Language of document :

Notice for the OJ

 

Action brought on 25 September 2003 by O2 (Germany) GmbH & Co. OHG against Commission of the European Communities

    (Case T-328/03)

    Language of the case: English

An action against the Commission of the European Communities was brought before the Court of First Instance of the European Communities on 25 September 2003 by O2 (Germany) GmbH & Co. OHG, Munich, Germany, represented by Mr N. Green QC, Mr K. Bacon, Barrister, Mr B. Amory, lawyer and Ms Francesca Marchini Camia, lawyer.

The applicant claims that the Court should:

-annul articles 2 and 3(a) of the Commission Decision of 16 July 2003 in case COMP/38.369;

-order the Commission to pay the applicant's costs;

-make any such further order as the Court deems appropriate.

Pleas in law and main arguments:

The contested decision concerns an agreement between the applicant, O2, and T-Mobile Deutschland GmbH. The agreement provides for infrastructure sharing and national roaming for the third generation of mobile telecommunications in the German market.

The agreement was notified to the Commission and O2 and T-Mobile requested negative clearance under Article 81(1) EC and Article 53(1) EEA, or in the alternative for an exemption under Article 81(3) EC and Article 53(3) EEA. Negative clearance was granted in respect of the infrastructure sharing provisions. The Commission found however that the national roaming provisions restricted competition, but granted individual exemptions for these provisions under Article 81(3) Ec and Article 53(3) EEA for specified periods of time.

The applicant seeks the annulment of the specific provisions of the decision that address the restrictions of competition alleged to flow from national roaming, namely article 2 and 3(a) of the contested decision. The applicant submits that the Commission's reasoning errs in law and is insufficient.

Firstly, the applicant claims that there is no restriction on competition within the meaning of Article 81(1) EC or Article 53(1) EEA. According to the applicant, the decision does not rest on an analysis of the actual effects of the agreement on competition. The Commission would simply rely on the assumption that the purchase by one network operator of network services from another operator will restrict competition between the two on coverage, quality, transmission rates or wholesale prices. The applicant submits furthermore that this assumption is contradicted by the Commission's own factual findings and by the case-law of the Court and the practice of the Commission.

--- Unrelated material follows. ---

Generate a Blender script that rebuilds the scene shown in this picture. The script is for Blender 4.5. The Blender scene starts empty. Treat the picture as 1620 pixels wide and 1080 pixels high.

The applicant claims secondly that the alleged restrictions of competition do not flow from an agreement within the meaning of Article 81(1) EC or Article 53(1) EEA, but rather result from the unilateral actions of the applicant. According to the applicant, the agreement does not contain any provision restricting the competition by the applicant on coverage, quality, transmission rates and wholesale prices, and any restriction that could arise from the agreement, would be the result of the unilateral commercial decisions of the applicant. The applicant therefore submits that the agreement is not the cause of the alleged restriction on competition.